L'aventure silencieuse
Quand je me suis couché trop tard la veille ou quand j’ai trop peu travaillé à mon goût, je me punis en me contentant d’un repas froid : je ne fais pas chauffer mon lunch au micro-ondes.
Je lis Quiet de Susan Cain. Ce livre me fait comprendre que ma personnalité n’est pas nécessairement défaillante. C’est normal que j’aime mieux la solitude, que je n’éprouve pas un besoin criant de voir des gens, que j’aime mieux les environnements peu stimulants, que je n’aime pas monter sur scène, que le travail d’équipe m’éteigne. Je suis à mon meilleur quand je suis seul.
Chez Costco, hier, j’étais calme, je laissais les autres prendre plus de place que moi. Je les laissais passer avec leur panier plein. Je faisais taire les voix de tous les gens que j’ai connus, les voix qui disent : « Tu dois prendre ta place, ne te laisses pas marcher sur les pieds. » J’étais bien comme ça. Je me contentais de ma nature soumise. Quel confort. Je rentrais mon menton dans mon manteau et je souriais.
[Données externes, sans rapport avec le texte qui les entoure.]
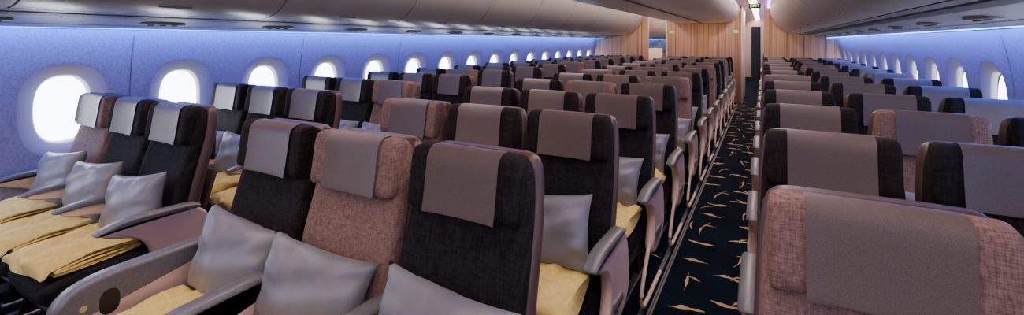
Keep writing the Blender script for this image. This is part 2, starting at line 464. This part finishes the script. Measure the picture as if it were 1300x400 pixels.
# floor
b=MB(); b.box(-2.8,2.8,YBACK,YEND,-.06,0,M_carpet,.002); b.obj('floor')
b=MB()
for x in (-1.24,-.72,.72,1.24,-2.2,-1.75,-.25,.25,1.75,2.2):
    b.box(x-.012,x+.012,YBACK+.05,YP-.3,0.0,.006,M_pad,.001)
b.obj('trim_seat_track')
b=MB()
for x in (.76,-.76):
    b.box(x-.012,x+.012,YBACK+.05,YP-.01,.0005,.004,M_pad,.001)
    b.box(x-.003,x+.003,YBACK+.05,YP-.01,.0035,.005,M_black,.0005)
b.obj('trim_floor_light_strip')
# woven carpet motifs: branching brush-like marks
b=MB(); rc=random.Random(11)
def stroke(x,y,L,W,ang,bend):
    n=14; up=[];dn=[]
    f=rc.uniform(6,13); p0=rc.uniform(0,6)
    for i in range(n+1):
        t=i/n; u=(t-.5)*L; v=bend*math.sin(t*math.pi*1.3)
        w=W*(.15+.85*math.sin(math.pi*t)**1.5)*(1+.45*math.sin(f*t+p0))
        ca,sa=math.cos(ang),math.sin(ang)
        up.append((x+u*ca-(v+w)*sa,y+u*sa+(v+w)*ca,.0025)); dn.append((x+u*ca-(v-w*.6)*sa,y+u*sa+(v-w*.6)*ca,.0025))
    b.sheet([up,dn],M_gold,False)
for s in (-1,1):
    y=-1.0; k=0
    while y<YP-.3:
        y+=.15; k+=1
        x=s*(.99+(.15 if k%2 else -.12)+rc.uniform(-.08,.08))
        a=rc.uniform(-.30,.30)
        if k%3!=2:
            stroke(x,y,rc.uniform(.15,.24),rc.uniform(.018,.028),a,rc.uniform(-.025,.025))
            if k%2: stroke(x+rc.uniform(-.06,.06),y+.03,.11,.009,a+rc.choice((-1.0,1.0)),.012)
        else:
            stroke(x,y,rc.uniform(.22,.34),rc.uniform(.006,.010),1.57+rc.uniform(-.25,.25),rc.uniform(-.02,.02))
            stroke(x+.03,y+.05,.10,.010,a,.01)
for k in range(200):
    stroke(rc.uniform(-2.45,2.45),rc.uniform(-1.4,YP-.3),rc.uniform(.1,.25),rc.uniform(.005,.011),rc.uniform(0,3),.01)
b.obj('carpet_motifs')

# partitions / wood bulkheads
b=MB(); b.box(-.84,.84,YP,YP+1.9,0,2.29,M_wood,.01)
b.box(-.86,-.83,YP-.01,YP+1.91,0,2.29,M_cream,.004); b.box(.83,.86,YP-.01,YP+1.91,0,2.29,M_cream,.004)
b.obj('partition_centre')
for s,nm in ((-1,'port'),(1,'starboard')):
    b=MB()
    poly=[(s*1.30,0),(s*2.60,0),(s*2.76,.9),(s*2.68,1.5),(s*2.1,1.60),(s*1.80,1.64),(s*1.62,1.78),(s*1.50,1.95),(s*1.42,2.2),(s*1.30,2.3)]
    b.prism(poly,YP,YP+.06,M_wood,.004,'y')
    b.obj('partition_'+nm)
b=MB()
b.box(-2.7,2.7,YEND-.06,YEND,0,2.5,M_cream,.004); b.obj('wall_aft')
b=MB(); b.box(-2.78,2.78,YBACK-.06,YBACK,0,2.5,M_wall,.004); b.obj('wall_fore')
for s in (-1,1):
    b=MB(); rows=[]
    for z in (0.03,1.0,2.0):
        rows.append([(s*1.06-.15+.30*i/40,18.6+.03*math.sin(i*1.1),z) for i in range(41)])
    b.sheet(rows,M_curtain); b.obj('galley_curtain')
b=MB(); b.box(1.42,2.6,YP+2.4,YP+2.5,0,1.58,M_cream,.01); b.obj('galley_partition')
b=MB(); b.box(-2.6,-1.42,YP+2.4,YP+2.5,0,1.25,M_cream,.01); b.obj('galley_partition')

def exit_sign(x,y,z,w,h):
    b=MB(); b.box(x-w/2,x+w/2,y-.02,y+.02,z-h/2,z+h/2,M_black,.004)
    o=b.obj('exit_sign')
    c=bpy.data.curves.new('exit_text','FONT'); c.body='EXIT'; c.size=h*.85; c.align_x='CENTER'; c.align_y='CENTER'; c.extrude=.001
    t=bpy.data.objects.new('lettering',c); COL.objects.link(t); t.location=(x,y-.022,z); t.rotation_euler=(math.pi/2,0,0); t.parent=o
    c.materials.append(M_green)
    return o
exit_sign(1.12,YP-.3,2.26,.24,.11)
exit_sign(-1.12,YP-.3,2.26,.24,.11)
for x in (-.72,.72):
    b=MB(); b.box(x-.055,x+.055,YP-.014,YP-.002,1.66,1.72,M_green,.003); b.obj('exit_locator_sign')

# ---------------------------------------------------------------- lights
def area(name,loc,rot,sx,sy,power,col):
    l=bpy.data.lights.new(name,'AREA'); l.shape='RECTANGLE'; l.size=sx; l.size_y=sy; l.energy=power; l.color=col
    o=bpy.data.objects.new(name,l); COL.objects.link(o); o.location=loc; o.rotation_euler=rot; return o
for s in (-1,1):
    area('aisle_lamp',(s*1.09,5.0,2.33),(0,0,0),.16,13.4,56,(1,.83,.68))
    area('cove_lamp_blue',(s*2.58,5.0,1.534),(0,-s*math.radians(62),0),.02,13.4,58,(.02,.13,1))
    area('cove_lamp_violet',(s*2.50,5.0,1.530),(0,-s*math.radians(30),0),.02,13.4,16,(.55,.32,1))
    area('aisle_lamp_rear',(s*1.0,YP+4.5,2.25),(0,0,0),.3,6,60,(1,.76,.55))
    area('added_wood_wash',(s*2.0,YP-.7,1.60),(math.radians(55),0,0),1.0,.06,2.0,(1,.66,.38))  # added wash that brightens the side wood partitions, not a cabin fixture
area('added_wood_wash',(0,YP-.8,1.88),(math.radians(50),0,0),1.4,.06,6,(1,.66,.38))  # same added wash for the centre wood partition
area('added_front_fill',(0,-1.2,2.2),(math.radians(35),0,0),3.5,.5,34,(1,.88,.78))  # unseen fill added behind the camera to brighten the near rows
w=bpy.data.worlds.new('World'); S.world=w; w.use_nodes=True
w.node_tree.nodes['Background'].inputs[0].default_value=(.55,.55,.7,1)
w.node_tree.nodes['Background'].inputs[1].default_value=.3

# ---------------------------------------------------------------- camera
cam=bpy.data.cameras.new('camera'); co=bpy.data.objects.new('camera',cam); COL.objects.link(co)
co.location=(CAMX,0,1.45); co.rotation_euler=(math.pi/2,0,math.atan(319/574))
cam.sensor_fit='HORIZONTAL'; cam.sensor_width=36; cam.lens=574/1300*36; cam.shift_y=-147/1300; cam.clip_start=.05
S.camera=co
Notre monde est dominé par la culture de la personnalité, et cette personnalité aime se montrer, elle est confiante, elle a une bonne poignée de main, elle s’adresse à tout le monde sans timidité, elle réussit à convaincre les autres, à se vendre. Pour atteindre le succès, j’ai fini par croire que je devais me construire cette personnalité. Incapable de me montrer dans la vraie vie, je me montre ailleurs, sur Instagram ou dans un journal. Je montre ce que je veux. Mais serrez-moi la main et vous verrez comme je suis décevant.
Au Conservatoire, on me disait souvent : « Imagine que tu pèses 250 livres, que tu arrives sur scène et que tu es imposant. » Tous les metteurs en scène me l’ont sortie, cette affaire du poids. Et si, un jour, je montais sur scène en oubliant cette consigne ? Et si je montais sur scène, seul avec mon poids plume, ma petitesse ? Et si je disais mon texte sans avoir envie de m’imposer, sans travailler contre ma nature ? Ça pourrait être bon.
De toute façon, je les hais, ces acteurs qui crient, qui utilisent leur corps, qui accèdent à leurs émotions en claquant des doigts, des émotions pas bonnes, qui demandent à ce qu’on ne les regarde qu’eux, ces acteurs que le Conservatoire vénérait. Aujourd’hui, j’ai envie de monter sur scène, comme ça, avec ma petite chemise que je ne remplis pas, avec aucune envie de déborder de ma petitesse.
J’ai tellement travaillé, mais tellement travaillé, contre ma nature. Quand je dis que je ne travaille pas et que je me punis, c’est ça, c’est quand je me laisser bercer par une vie qui me ressemble : ce laisser-aller, cet anti-travail, m’apparaît néfaste et je veux me corriger.
Aujourd’hui, on m’invite à New York. Je refuse. Je dis : la seule raison pour laquelle j’ai l’habitude de voyager, c’est pour faire plaisir à quelqu’un, ou alors pour ressembler à ce garçon aventureux que je ne suis pas. Quand on voyage et surtout quand on voyage avec quelqu’un, on ne peut jamais chier quand l’envie nous prend, on a toujours froid, on est forcé de manger des aliments sucrés qui nous donnent de l’acné, on cherche du wifi pour ouvrir Grindr, on répond aux messages, parce que c’est tout ce qu’un gay cherche en voyage, accumuler les expériences sexuelles, parce qu’en voyage on ne cherche qu’à vivre des choses pour les raconter, et parce que moi, je n’ai rien d’autre à raconter que ma sexualité, mais on ne peut jamais baiser comme ça, spontanément, dans la toilette du musée ou de l’aéroport, parce qu’on a envie de chier.
Je veux rester seul chez moi parce que l’aventure est là.